Along with only brushing our teeth for 45 seconds, that seems to be where our attention spans are headed, too. Along those lines we were presented with Quibi. Quibi will be a new streaming service that creates very short-form episodic programming. Think 10-minute episodes rather than 22- or 44-minutes.

Quibi is helmed by Meg Whitman, Jeffery Katzenberg, and many other Hollywood and silicone valley heavyweights and they already have a number of A-list projects in development. This reminds me of a story I recently heard from a friend who was in the car with his 13 year-old son when a song with a long preamble came on the radio. The singing didn’t start until around 45-seconds in and his son said, “Wow, the song just stated now?” To the kiddo, the song didn’t start until the singing started, even though the composer very deliberately “started the song” with an extended instrumental opening.

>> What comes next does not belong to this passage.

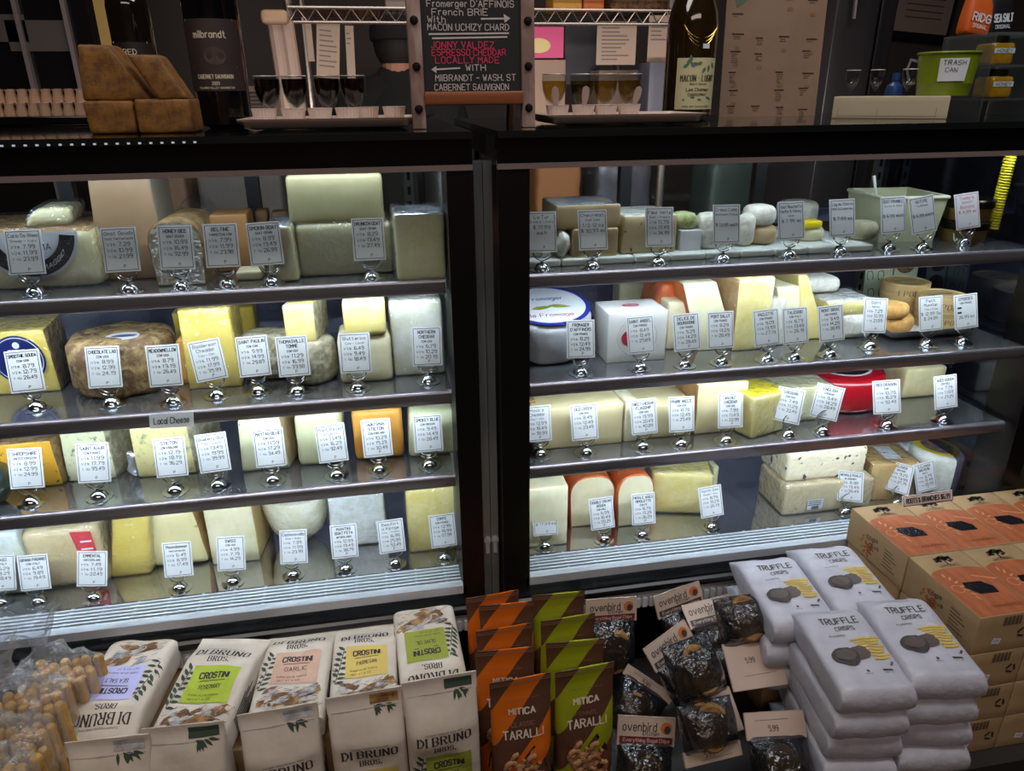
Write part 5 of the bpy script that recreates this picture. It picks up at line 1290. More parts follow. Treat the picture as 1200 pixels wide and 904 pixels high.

As we’re helping our clients create and refine any kind of content, let’s remember two important things: 1) These days it really can’t be too short. When you think you’ve edited and cut and trimmed to the core essentials, edit some more. 2) Know what your audience considers valuable (the singing) and don’t impose upon them all the other stuff that you believe is valuable but they’re not interested in (the instrumental opening).

Am I happy about this? No. Creativity and expression can easily get stripped away when we cut and cut and cut some more. But if we’re in the business to sell stuff and not just entertain ourselves, then it doesn’t much matter. The market decides what it wants and if we want their time, attention, and money we have to give it to them.